I don't use a written list. I just pick something I can see — an orange flower, a smooth round rock, a leaf bigger than my hand — and send the boys to find it. They have five minutes to come back. Whoever gets back first with the right thing wins that round. If it's something I can compare — biggest leaf, smallest rock, longest stick — I give them a set time and judge the results.

Those five minutes? I sip my coffee. I read a couple of pages of my book. I breathe. It's beautiful. I call this game "The queen ordered"

But beyond the mum's-sanity benefit, Richard Louv talks about this kind of nature exploration as one of the most powerful ways children build a real relationship with the natural world. Kids who are given freedom to look closely, touch things, and discover on their own terms develop a genuine love of nature - not just tolerance of it.

What you need: your eyes, five minutes, and something nearby worth finding.

 

8. Stick javelin
Find a long straight stick, draw a line in the dirt, and take turns throwing it as far as you can. Mark where each one lands with a smaller stick. Argue about technique. Declare a winner. Repeat.

Requires nothing, takes 30 seconds to set up, and fills an entire hour. My boys will do this until their arms give out.

What you need: sticks. That's it.

9. Dam building
Requires a creek or a puddle, or the beach - which most good campsites have. Give the boys a pile of sticks and rocks and tell them to build a dam. That's the whole brief.  A bucket works well too, they get to build and then damp the water and hope it won't pass the dam.

What follows is an hour of pure engineering, problem-solving, negotiation and getting very, very wet. Hanscom would have a field day - this activity hits almost every sensory system at once. Running water, uneven surfaces, the weight of rocks, the texture of mud. It's a full developmental workout disguised as messing around.

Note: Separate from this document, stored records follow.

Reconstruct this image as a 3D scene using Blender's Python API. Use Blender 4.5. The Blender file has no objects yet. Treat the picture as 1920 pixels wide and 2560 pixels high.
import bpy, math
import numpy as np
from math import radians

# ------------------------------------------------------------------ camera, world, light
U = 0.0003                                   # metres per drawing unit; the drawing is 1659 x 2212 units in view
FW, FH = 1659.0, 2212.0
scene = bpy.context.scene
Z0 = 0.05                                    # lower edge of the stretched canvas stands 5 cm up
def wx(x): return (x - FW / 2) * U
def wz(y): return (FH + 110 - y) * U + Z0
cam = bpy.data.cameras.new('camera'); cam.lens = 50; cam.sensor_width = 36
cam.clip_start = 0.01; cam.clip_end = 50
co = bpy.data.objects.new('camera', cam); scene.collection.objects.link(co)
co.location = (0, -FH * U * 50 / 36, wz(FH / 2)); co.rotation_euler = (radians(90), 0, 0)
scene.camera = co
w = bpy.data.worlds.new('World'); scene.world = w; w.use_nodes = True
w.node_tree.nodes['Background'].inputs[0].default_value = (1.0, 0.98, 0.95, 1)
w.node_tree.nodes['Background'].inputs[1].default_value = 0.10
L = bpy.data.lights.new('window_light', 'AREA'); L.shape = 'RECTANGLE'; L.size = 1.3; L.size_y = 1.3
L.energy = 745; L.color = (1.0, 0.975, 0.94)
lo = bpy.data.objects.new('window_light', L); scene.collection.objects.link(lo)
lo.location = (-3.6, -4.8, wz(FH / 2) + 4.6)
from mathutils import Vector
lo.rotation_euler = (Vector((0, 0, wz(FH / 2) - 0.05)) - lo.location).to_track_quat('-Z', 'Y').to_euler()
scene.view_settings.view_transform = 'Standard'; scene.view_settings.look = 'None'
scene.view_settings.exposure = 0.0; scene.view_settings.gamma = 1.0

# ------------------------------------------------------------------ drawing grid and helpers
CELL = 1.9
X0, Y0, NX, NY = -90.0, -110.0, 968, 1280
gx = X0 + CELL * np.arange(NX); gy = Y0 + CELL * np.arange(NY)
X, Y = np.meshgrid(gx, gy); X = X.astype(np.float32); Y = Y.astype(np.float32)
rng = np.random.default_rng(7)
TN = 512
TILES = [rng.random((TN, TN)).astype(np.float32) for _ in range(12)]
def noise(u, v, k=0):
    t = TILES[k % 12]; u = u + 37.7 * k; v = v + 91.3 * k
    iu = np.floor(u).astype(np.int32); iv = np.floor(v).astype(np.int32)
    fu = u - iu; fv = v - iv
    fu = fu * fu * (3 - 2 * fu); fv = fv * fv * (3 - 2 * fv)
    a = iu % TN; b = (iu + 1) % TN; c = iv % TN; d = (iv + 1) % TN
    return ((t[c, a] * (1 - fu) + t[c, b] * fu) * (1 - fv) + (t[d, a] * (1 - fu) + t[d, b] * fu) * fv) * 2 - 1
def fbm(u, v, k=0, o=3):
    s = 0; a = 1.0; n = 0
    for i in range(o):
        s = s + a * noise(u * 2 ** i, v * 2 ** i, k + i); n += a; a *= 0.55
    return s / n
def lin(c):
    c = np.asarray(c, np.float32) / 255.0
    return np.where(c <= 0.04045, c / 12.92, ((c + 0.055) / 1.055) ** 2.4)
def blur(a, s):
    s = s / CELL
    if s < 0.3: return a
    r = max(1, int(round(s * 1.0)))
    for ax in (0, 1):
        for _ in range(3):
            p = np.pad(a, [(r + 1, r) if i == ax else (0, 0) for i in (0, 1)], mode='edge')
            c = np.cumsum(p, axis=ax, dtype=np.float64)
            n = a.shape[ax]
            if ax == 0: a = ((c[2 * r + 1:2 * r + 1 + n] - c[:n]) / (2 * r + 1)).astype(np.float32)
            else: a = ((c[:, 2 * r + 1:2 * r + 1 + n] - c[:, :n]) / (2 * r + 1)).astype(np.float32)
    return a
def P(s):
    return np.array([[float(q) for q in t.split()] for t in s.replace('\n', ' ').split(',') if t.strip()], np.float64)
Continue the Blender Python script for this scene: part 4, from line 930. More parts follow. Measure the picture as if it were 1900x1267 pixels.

What you need: water, sticks, rocks, and the willingness to deal with wet shoes.

 

10. Cards — when the sun goes down
Not every game needs to be outside. When the light fades and the mosquitoes arrive (always the mosquitoes) or the rainy clouds come in, we move inside the van and break out the cards. Uno is the staple — loud, chaotic, genuinely fun for all ages, and many kids can play at the same time. But we also play classic deck games: snap, go fish, war, and a few family favourites that have developed their own house rules over years of caravan trips.

A deck of cards and Uno weigh nothing, travel perfectly, and have saved us on more rainy evenings than I can count. 

What you need: a standard deck of cards and Uno. Both live under our van seat.


The under-the-seat kit

If you're building your own caravan game kit, here's exactly what lives under our seat:

  • Finska set
  • Bocce set
  • One round ball (use it for everything)
  • Chalk (at least 4 fat pieces)
  • Uno
  • A standard deck of cards
  • A small notebook and pen (scorekeeping)
  • A couple of spare dice

Everything else — the sticks, the rocks, the puddles, the orange flower — you find when you get there. That's the whole point.